2. Set up an Equation. As you can see in the table above, the second column shows that the sum of the two distances is $2650$ miles. In symbols: \[d+4 d=2650 \nonumber \
3. Solve the Equation. To solve for $d$, first simplify the left-hand side of the equation by combining like terms. $$\begin{aligned} d+4d & =2650 \quad \color {Red} \text { Original equation. } \\ 5d & =2650 \quad \color {Red} \text { Combine like terms. } \\ \dfrac{5d}{5} & =\dfrac{2650}{5} \quad \color {Red} \text { Divide both sides by } 5 \\ d & =530 \quad \color {Red} \text { Simplify. } \end{aligned} \nonumber$$
4. Answer the Question. Jeff still has $530$ miles to hike.
5. Look Back. Because the amount left to hike is $d = 530$ miles, Jeff’s distance from the start of the trail is $4d = 4(530)$, or $2,120$ miles. If we arrange these results in tabular form, it is evident that not only is the distance from the start of the trail four times that of the distance left to the finish, but also the sum of their lengths is equal to the total length of the trail.

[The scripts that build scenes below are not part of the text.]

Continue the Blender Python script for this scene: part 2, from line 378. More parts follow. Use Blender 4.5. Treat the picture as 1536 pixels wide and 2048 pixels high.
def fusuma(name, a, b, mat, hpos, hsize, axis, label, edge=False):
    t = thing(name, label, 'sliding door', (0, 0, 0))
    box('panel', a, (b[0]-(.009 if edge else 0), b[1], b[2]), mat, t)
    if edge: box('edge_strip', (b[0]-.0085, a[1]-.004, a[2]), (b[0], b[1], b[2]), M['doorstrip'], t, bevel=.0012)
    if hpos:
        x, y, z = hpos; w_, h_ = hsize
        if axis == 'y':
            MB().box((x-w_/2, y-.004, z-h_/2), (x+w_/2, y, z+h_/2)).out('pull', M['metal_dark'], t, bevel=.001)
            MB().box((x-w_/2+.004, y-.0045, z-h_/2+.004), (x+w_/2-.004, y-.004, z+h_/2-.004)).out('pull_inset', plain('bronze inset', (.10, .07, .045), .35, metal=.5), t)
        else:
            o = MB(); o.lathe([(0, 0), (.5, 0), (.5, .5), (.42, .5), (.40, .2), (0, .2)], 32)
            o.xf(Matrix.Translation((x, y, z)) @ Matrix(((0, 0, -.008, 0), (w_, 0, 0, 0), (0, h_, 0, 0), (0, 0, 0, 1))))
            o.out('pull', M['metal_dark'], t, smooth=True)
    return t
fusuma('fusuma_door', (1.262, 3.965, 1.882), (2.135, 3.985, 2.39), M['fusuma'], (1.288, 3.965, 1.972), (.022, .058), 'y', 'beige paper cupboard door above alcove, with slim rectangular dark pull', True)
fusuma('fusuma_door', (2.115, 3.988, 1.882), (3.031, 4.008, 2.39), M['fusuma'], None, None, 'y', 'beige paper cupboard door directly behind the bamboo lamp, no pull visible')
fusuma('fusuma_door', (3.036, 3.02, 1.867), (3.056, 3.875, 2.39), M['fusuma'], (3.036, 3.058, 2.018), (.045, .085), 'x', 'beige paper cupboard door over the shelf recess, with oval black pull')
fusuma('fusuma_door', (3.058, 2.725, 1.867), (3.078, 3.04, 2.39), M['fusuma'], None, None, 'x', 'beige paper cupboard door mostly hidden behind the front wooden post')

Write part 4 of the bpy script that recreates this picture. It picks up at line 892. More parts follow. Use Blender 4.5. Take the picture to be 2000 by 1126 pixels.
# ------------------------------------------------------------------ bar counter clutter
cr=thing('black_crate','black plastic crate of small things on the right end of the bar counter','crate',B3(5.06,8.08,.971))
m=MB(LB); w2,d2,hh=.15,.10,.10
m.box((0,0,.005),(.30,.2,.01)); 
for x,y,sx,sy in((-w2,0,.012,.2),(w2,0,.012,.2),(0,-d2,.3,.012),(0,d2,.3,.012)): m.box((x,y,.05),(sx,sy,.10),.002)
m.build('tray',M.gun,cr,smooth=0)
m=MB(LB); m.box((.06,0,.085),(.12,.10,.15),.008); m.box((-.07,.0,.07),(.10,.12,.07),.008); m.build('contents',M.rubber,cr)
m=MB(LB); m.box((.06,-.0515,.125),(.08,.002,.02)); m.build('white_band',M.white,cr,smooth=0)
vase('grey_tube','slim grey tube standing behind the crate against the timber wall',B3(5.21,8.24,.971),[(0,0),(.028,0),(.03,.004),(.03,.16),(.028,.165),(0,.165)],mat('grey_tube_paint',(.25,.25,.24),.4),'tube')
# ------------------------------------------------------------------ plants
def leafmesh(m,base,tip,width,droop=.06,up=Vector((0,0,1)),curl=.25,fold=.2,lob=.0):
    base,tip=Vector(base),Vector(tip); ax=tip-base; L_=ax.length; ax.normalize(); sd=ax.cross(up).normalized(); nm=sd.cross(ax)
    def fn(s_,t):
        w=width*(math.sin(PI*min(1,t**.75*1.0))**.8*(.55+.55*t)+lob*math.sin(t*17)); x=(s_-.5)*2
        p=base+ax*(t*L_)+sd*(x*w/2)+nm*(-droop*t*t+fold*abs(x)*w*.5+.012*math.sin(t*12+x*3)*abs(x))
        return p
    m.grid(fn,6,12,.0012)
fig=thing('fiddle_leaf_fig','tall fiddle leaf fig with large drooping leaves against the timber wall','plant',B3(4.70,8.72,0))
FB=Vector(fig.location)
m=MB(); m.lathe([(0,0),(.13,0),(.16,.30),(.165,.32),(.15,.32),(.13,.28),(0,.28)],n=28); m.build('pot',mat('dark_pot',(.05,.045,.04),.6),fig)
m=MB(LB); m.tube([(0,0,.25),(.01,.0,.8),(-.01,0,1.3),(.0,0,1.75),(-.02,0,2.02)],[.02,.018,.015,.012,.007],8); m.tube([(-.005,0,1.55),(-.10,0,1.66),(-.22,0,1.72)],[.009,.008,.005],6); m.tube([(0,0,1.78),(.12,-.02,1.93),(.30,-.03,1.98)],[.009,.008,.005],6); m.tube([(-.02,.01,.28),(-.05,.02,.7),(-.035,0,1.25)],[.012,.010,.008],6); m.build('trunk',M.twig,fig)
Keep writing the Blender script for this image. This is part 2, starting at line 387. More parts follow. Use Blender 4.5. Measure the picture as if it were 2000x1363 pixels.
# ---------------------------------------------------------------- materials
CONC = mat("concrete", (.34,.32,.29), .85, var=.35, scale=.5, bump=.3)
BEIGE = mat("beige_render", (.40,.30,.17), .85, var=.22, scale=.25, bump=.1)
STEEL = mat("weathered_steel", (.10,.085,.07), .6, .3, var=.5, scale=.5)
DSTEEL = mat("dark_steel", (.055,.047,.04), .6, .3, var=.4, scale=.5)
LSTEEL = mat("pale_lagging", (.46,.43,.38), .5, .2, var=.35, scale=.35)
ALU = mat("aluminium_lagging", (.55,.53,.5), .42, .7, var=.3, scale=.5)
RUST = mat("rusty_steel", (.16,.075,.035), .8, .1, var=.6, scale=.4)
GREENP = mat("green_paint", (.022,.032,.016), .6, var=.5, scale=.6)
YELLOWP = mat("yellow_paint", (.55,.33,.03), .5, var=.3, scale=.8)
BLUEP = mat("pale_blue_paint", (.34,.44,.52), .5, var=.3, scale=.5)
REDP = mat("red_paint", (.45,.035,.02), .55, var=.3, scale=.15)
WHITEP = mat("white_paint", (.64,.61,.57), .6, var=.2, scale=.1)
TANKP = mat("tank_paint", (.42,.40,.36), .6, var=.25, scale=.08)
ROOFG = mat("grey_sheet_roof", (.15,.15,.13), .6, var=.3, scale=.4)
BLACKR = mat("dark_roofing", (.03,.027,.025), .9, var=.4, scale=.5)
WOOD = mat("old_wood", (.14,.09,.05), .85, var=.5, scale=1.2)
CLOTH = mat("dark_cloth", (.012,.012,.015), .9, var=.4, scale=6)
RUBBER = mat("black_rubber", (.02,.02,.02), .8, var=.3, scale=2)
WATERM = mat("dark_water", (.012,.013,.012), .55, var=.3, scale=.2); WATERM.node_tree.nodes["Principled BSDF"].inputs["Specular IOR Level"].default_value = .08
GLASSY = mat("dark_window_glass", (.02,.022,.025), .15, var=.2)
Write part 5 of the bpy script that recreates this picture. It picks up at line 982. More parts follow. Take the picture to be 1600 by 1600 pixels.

Thus, we have the correct solution.

Example $\PageIndex{8}$

Today $15\%$ of Sister Damaris’ seventh grade class were ill and stayed home from school. If only $34$ students are present, what is the actual size of Sister Damaris’ class?

Solution

In the solution, we address each step of the Requirements for Word Problem Solutions.

1. Set up a Variable Dictionary. Let $S$ represent the actual size of Sister Damaris’ class.
2. Set up an Equation. If $15\%$ of Sister Damaris’ class was absent, then $85\%$ of her class was present. There are $34$ student present, so the phrase “$85\%$ of Sister Damaris’ class is $34$” translates into the equation, $$0.85 S=34 \nonumber$$ where we’ve changed $85\%$ to a decimal by moving the decimal point two places to the left.
3. Solve the Equation. To solve for $S$, first clear the decimals by multiplying both sides of the equation by $100$. $$\begin{aligned} 0.85S &= 34 \quad \color {Red} \text { Original equation. } \\ 85S &= 3400 \quad \color {Red} \text { Multiply both sides by } 100. \\ \dfrac{85S}{85}&= \dfrac{3400}{85} \quad \color {Red} \text { Divide both sides by } 85 \\ S&= 40 \quad \color {Red} \text { Simplify. } \end{aligned} \nonumber$$
4. Answer the Question. Sister Damaris’ class size is $40$.
5. Look Back. We’re told that $15\%$ of Sister Damaris’ class is absent. If we calculate $15\%$ of $40$, we get: $$0.15(40)=6 \nonumber$$ Thus, there were 6 students absent, so $40-6$, or $34$ students were present. Thus, we have the correct solution.